Les amis de Lysandre combattirent le décret, et firent décider, à force d’instances, que ces trésors resteraient dans la ville, mais que l’argent qui était monnayé n’aurait cours que pour les affaires publiques, et que tout particulier qui serait trouvé en avoir serait puni de mort ; comme si Lycurgue avait craint l’argent monnayé, et non point l’avarice qu’il fait naître. Défendre aux particuliers d’avoir des espèces d’or et d’argent, c’était ôter à cette passion bien moins d’activité qu’on n’y en ajoutait en autorisant la ville à en faire usage ; leur commodité leur donnait plus de prix, et les faisait désirer davantage.
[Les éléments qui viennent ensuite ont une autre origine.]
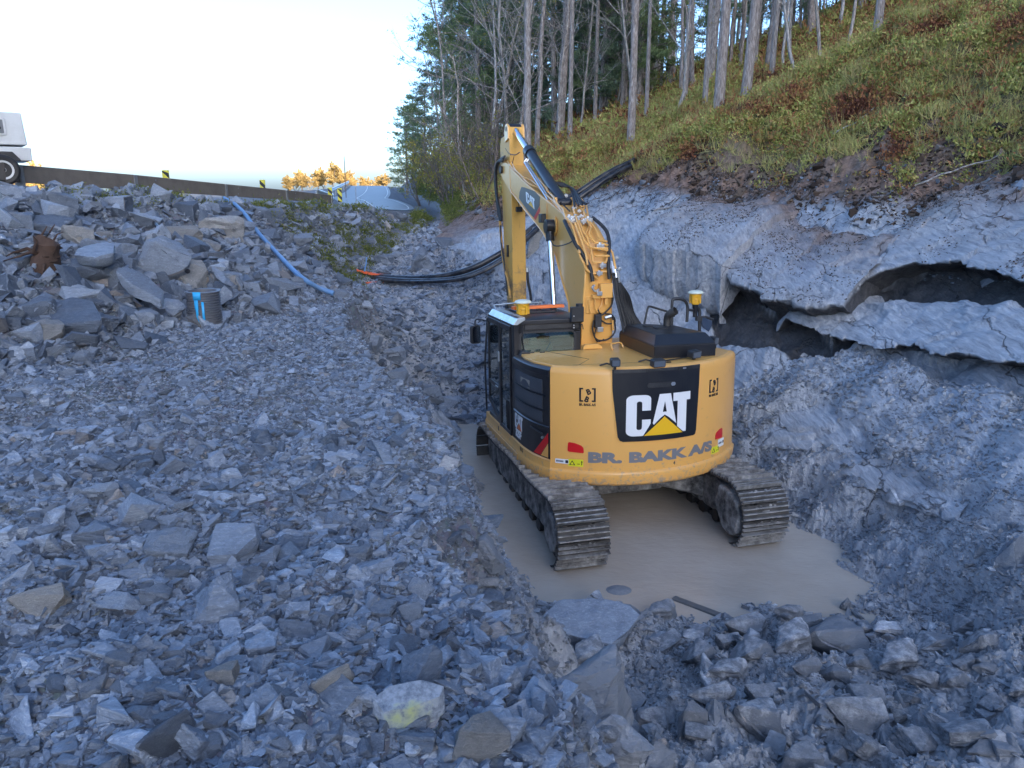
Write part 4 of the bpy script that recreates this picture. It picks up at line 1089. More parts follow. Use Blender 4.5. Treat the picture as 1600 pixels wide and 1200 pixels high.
# hood: yellow deck over the engine between cab and box
m = MB()
top = [(-1.36, -.30), (-1.40, -.70), (-1.36, -1.05), (-1.26, -1.30)] + arc(-40, 54, RC - .075, 40) + [(1.42, -.9), (1.40, .70), (-.42, .70), (-.42, -.30)]
m.prism(top, 2.28, 2.394, 'z'); HOOD = m.build('hood', M_YEL, EX, .012)
m = MB()
for a, b in (((-.95, -.32), (-.62, -1.12)),):
    d = Vector((b[0] - a[0], b[1] - a[1], 0)).normalized(); nn_ = Vector((-d.y, d.x, 0)) * .006
    p = Vector((a[0], a[1], 0)); q = Vector((b[0], b[1], 0))
    m.prism([tuple((p + nn_)[:2]), tuple((p - nn_)[:2]), tuple((q - nn_)[:2]), tuple((q + nn_)[:2])], 2.3945, 2.397, 'z')
for a, b in (((-.98, -1.48), (.2, -1.62)), ((.2, -1.62), (1.0, -1.45)), ((-.62, -1.12), (-.9, -1.5))):
    p = Vector((a[0], a[1], 0)); q = Vector((b[0], b[1], 0)); d = (q - p).normalized(); nn_ = Vector((-d.y, d.x, 0)) * .004
    m.prism([tuple((p + nn_)[:2]), tuple((p - nn_)[:2]), tuple((q - nn_)[:2]), tuple((q + nn_)[:2])], 2.3945, 2.396, 'z')
m.build('panel_gap', M_BLK, HOOD)
for x, y in ((-1.05, -.38), (-1.2, -.36), (-.5, -1.68), (.25, -1.72)):
    m = MB(); m.box(x - .035, x + .035, y - .012, y + .012, 2.394, 2.408); m.build('hood_latch', M_BLK, HOOD)
for (a, b) in (((-.68, -1.66), (-.5, -1.70)), ((-.1, -1.56), (.1, -1.58))):
    m = MB(); m.tube([(a[0], a[1], 2.40), ((a[0] + b[0]) / 2, (a[1] + b[1]) / 2, 2.425), (b[0], b[1], 2.40)], .012, 6)
    m.build('hood_handle', M_BLK, HOOD)
m = MB(); m.tube(spline([(-.02, -.48, 2.40), (-.02, -.42, 2.46), (.02, -.38, 2.47), (.16, -.34, 2.47), (.2, -.36, 2.40)], 4), .012, 6); m.build('hood_handle', M_YEL, HOOD)

# engine cover box (black)
m = MB()
base = [(.20, -1.40), (1.10, -1.42), (1.12, -.30), (.62, .10), (.30, .05)]
def inset(poly, d):
    c = Vector((sum(p[0] for p in poly) / len(poly), sum(p[1] for p in poly) / len(poly)))
    out = []
    for p in poly:
        v = Vector(p) - c; out.append(tuple(c + v * (1 - d / v.length)))
    return out
def frustum(m, p0, z0, p1, z1):
    n = len(p0); m.add([(x, y, z0) for x, y in p0] + [(x, y, z1) for x, y in p1], [tuple(range(n))[::-1], tuple(range(n, 2 * n))] + [(i, (i + 1) % n, n + (i + 1) % n, n + i) for i in range(n)])
b2 = inset(base, -.01)
frustum(m, base, 2.39, base, 2.565)
frustum(m, b2, 2.566, inset(base, .17), 2.70)
BOX = m.build('engine_cover', M_BLK, EX, .012)
m = MB(); m.box(.55, .70, -.75, -.60, 2.701, 2.712); m.build('cover_vent', M_PLB, BOX)
m = MB(); m.box(.50, .62, -.45, -.35, 2.701, 2.715); m.build('cover_vent', M_PLB, BOX)
m = MB(); m.tube(spline([(.86, -.42, 2.66), (.86, -.42, 2.80), (.87, -.46, 2.87), (.93, -.54, 2.93)], 5), [.055] * 12 + [.06] * 4, 16, False)
m.build('exhaust_pipe', M_STEEL, EX)

# -------- rear hatch with logo
def wrap(th, z, off): return cylp(th, z, RC + off)
def wrap_poly_mesh(name, polys, mat, parent, off, thick=.004, holes=(), tsc=1.0, th0=0.0, z0=0.0, fn=None):
    """flat 2-D polygons (u along arc in metres, v up) laid on the round shell"""
    cu = bpy.data.curves.new(name, 'CURVE'); cu.dimensions = '2D'; cu.fill_mode = 'BOTH'; cu.extrude = thick / 2
    for poly in polys:
        sp = cu.splines.new('POLY'); sp.points.add(len(poly) - 1)
        for k, (u, v) in enumerate(poly): sp.points[k].co = (u, v, 0, 1)
        sp.use_cyclic_u = True
    return wrap_curve(name, cu, mat, parent, off, fn)
def wrap_curve(name, cu, mat, parent, off, fn=None, shift=(0, 0), scale=(1, 1), rot=0, shear=0):
    tmp = bpy.data.objects.new('tmp', cu); col.objects.link(tmp)
    bpy.context.view_layer.update()
    me = bpy.data.meshes.new_from_object(tmp.evaluated_get(bpy.context.evaluated_depsgraph_get()))
    bpy.data.objects.remove(tmp)
    bm = bmesh.new(); bm.from_mesh(me)
    c, s = math.cos(rot), math.sin(rot)
    for v in bm.verts:
        x, y = v.co.x * scale[0] + v.co.y * shear, v.co.y * scale[1]
        v.co.x, v.co.y = x * c - y * s + shift[0], x * s + y * c + shift[1]
    if fn is None:
        xs = [v.co.x for v in bm.verts]; x = math.floor(min(xs) / .04) * .04
        while x < max(xs):
            x += .04
            bmesh.ops.bisect_plane(bm, geom=bm.verts[:] + bm.edges[:] + bm.faces[:], plane_co=(x, 0, 0), plane_no=(1, 0, 0), dist=1e-5)
        for v in bm.verts:
            v.co = wrap(math.degrees(v.co.x / RC), v.co.y, off + v.co.z)
    else:
        for v in bm.verts: v.co = fn(v.co.x, v.co.y, v.co.z)
    bmesh.ops.recalc_face_normals(bm, faces=bm.faces)
    bm.to_mesh(me); bm.free()
    me.materials.clear()
    o = bpy.data.objects.new(name, me); me.materials.append(mat); col.objects.link(o); o.parent = parent
    return o
def text_curve(txt, size, bold=0.0, space=1.0):
    cu = bpy.data.curves.new('txt', 'FONT'); cu.body = txt; cu.size = size; cu.offset = bold; cu.extrude = .0015
    cu.align_x = 'CENTER'; cu.align_y = 'CENTER'; cu.space_character = space; cu.resolution_u = 3; return cu
def rr(x0, x1, y0, y1, r, n=4):
    o = []
    for cx, cy, a0 in ((x1 - r, y0 + r, -90), (x1 - r, y1 - r, 0), (x0 + r, y1 - r, 90), (x0 + r, y0 + r, 180)):
        for k in range(n + 1): a = rad(a0 + 90 * k / n); o.append((cx + r * math.cos(a), cy + r * math.sin(a)))
    return o
u_ = lambda th: rad(th) * RC
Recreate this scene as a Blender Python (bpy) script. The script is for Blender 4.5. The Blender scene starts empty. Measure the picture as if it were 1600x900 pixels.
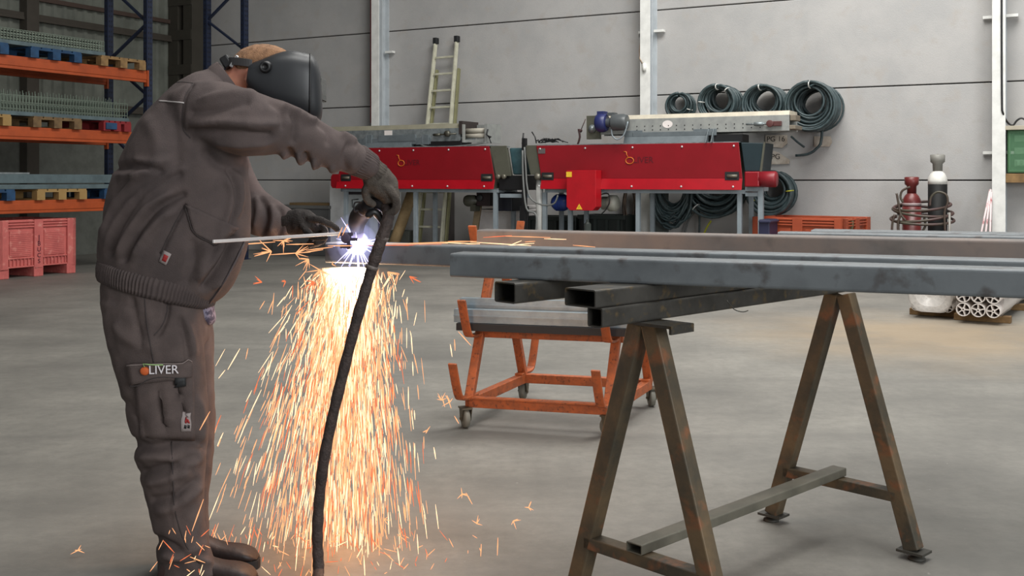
import bpy, bmesh, math, random
from mathutils import Vector, Matrix, noise
from mathutils.bvhtree import BVHTree
random.seed(7)
scene = bpy.context.scene
COL = scene.collection
F = 1650.0; EYE = 1.25
# ---------------------------------------------------------------- camera
cam = bpy.data.cameras.new('camera'); camo = bpy.data.objects.new('camera', cam); COL.objects.link(camo)
camo.location = (0, 0, EYE); camo.rotation_euler = (math.pi/2, 0, 0)
cam.sensor_width = 36; cam.lens = F/1600*36; cam.shift_y = -170/1600.0; cam.clip_end = 200
scene.camera = camo
# ---------------------------------------------------------------- colour management
vs = scene.view_settings
vs.view_transform = 'Standard'; vs.look = 'None'; vs.gamma = 1.0; vs.use_curve_mapping = False
vs.exposure = 0.12
# ---------------------------------------------------------------- world and lights
w = bpy.data.worlds.new('world'); scene.world = w; w.use_nodes = True
bg = w.node_tree.nodes['Background']; bg.inputs[0].default_value = (0.96, 0.98, 1.0, 1); bg.inputs[1].default_value = 0.36

def area(name, loc, tgt, sx, sy, power, col):
    l = bpy.data.lights.new(name, 'AREA'); l.shape = 'RECTANGLE'; l.size = sx; l.size_y = sy
    l.energy = power; l.color = col; l.spread = math.radians(155)
    o = bpy.data.objects.new(name, l); COL.objects.link(o); o.location = loc
    o.rotation_euler = (Vector(tgt)-Vector(loc)).to_track_quat('-Z', 'Y').to_euler()
    return o
area('skylight_row', (2.9, 9.5, 8.4), (2.4, 11.2, 0), 8, 3.5, 830, (1, .99, .955))
area('skylight_row', (1.6, 3.2, 8.4), (1.4, 3.6, 0), 6, 2.2, 400, (1, .99, .96))
area('front_fill', (6.5, -5.0, 3.6), (1.2, 10, 1.2), 6, 4.5, 560, (.97, .99, 1.0))  # unseen fill light added behind the camera

# ---------------------------------------------------------------- helpers
def px(x, y, Y):
    return Vector(((x-800)/F*Y, Y, EYE-(y-280)/F*Y))
def s2l(c):
    c = c/255.0
    return c/12.92 if c <= .04045 else ((c+.055)/1.055)**2.4
def rgb(r, g, b): return (s2l(r), s2l(g), s2l(b), 1)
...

Était-ce possible, en effet, que les particuliers méprisassent, comme inutile, une chose qui était publiquement estimée ? et chaque citoyen pouvait-il, dans ses propres affaires, n’attacher aucune valeur à ce qu’il voyait tant prisé, tant recherché pour les affaires publiques ? Mais la corruption des mœurs publiques a bien plus tôt fait de s’infiltrer dans la conduite des particuliers, que non pas les vices et les passions des particuliers de remplir les villes de dépravation et de crimes. Il est naturel, quand le tout se gâte, qu’il entraine avec lui ses parties vers la corruption ; au lieu que les affections vicieuses d’une seule partie peuvent recevoir des secours et des remèdes de celles qui sont encore saines. Les éphores, il est vrai, pour empêcher que l’argent monnayé n’entrât dans les mains des citoyens, y placèrent, pour sentinelles, la

  1. Le mot δραχμή, vient de δράσστω, saisir avec la main, et de δράξ, poignée.